Sementara itu, Kejaksaan Negeri Manggarai melalui Kepala Seksi Intelijen, Zaenal Simarmata menjelaskan, keputusan atas kasus Maksi Ngkeros masih menunggu petunjuk Provinsi, “entah itu SP3 atau tidak.”
Menurut Zaenal, keputusan kasus ini akan tertera dalam petunjuk yang akan dikeluarkan Kejati NTT, Polda NTT dan Bawaslu NTT kepada Kejaksaan Negeri Manggarai untuk selanjutnya dieksekusi.
Meski tidak terperinci menjelaskan apakah kasus tersebut dapat diberhentikan atau tidak, Zaenal hanya bilang keputusan itu menjadi kewenangan provinsi.
“Kejaksaan Negeri Manggarai tidak bisa melangkahi apa yang menjadi kewenangan provinsi. Kami sekarang masih tunggu petunjuknya seperti apa,” ujar Zaenal ditemui VoxNtt.com, Jumat sore.
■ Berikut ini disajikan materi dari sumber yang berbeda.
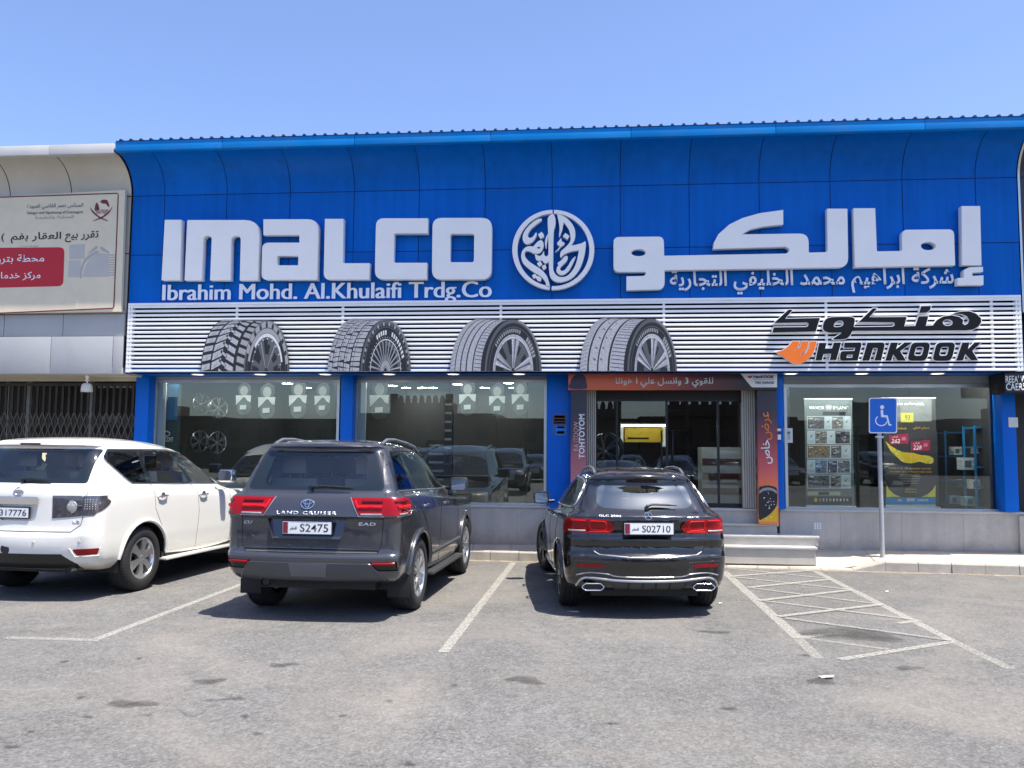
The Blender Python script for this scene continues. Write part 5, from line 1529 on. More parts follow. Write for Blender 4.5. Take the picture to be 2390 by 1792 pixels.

Terkait desakan kuasa hukum Maksi Ngkeros agar kasus ini segera dihentikan karena kadaluwarsa berdasarkan hitungan hari kerja, Zaenal menjelaskan, hitungan yang dipakai kejaksaan adalah hari kalender, bukan hari kerja.
Karena itu soal kadaluwarsa sebuah kasus dihitung menurut hari kalender.
Perbedaan hari kalender dan hari kerja menurut Zaenal, terletak pada hitungan hari Sabtu dan Minggu.
“Kalau hitungan hari kerja yah mungkin sampai Jumat saja, tetapi kami di kejaksaan pakai hitungan hari kalender, yakni hari Sabtu dan Minggu tetap kerja,” jelasnya.
Untuk itu, sambung dia, keputusan atas kasus tersebut belum bisa dikomentari secara hukum oleh Kejaksaan Negeri Manggarai “entah SP3 atau tidak karena tetap menunggu petunjuk resmi dari provinsi.”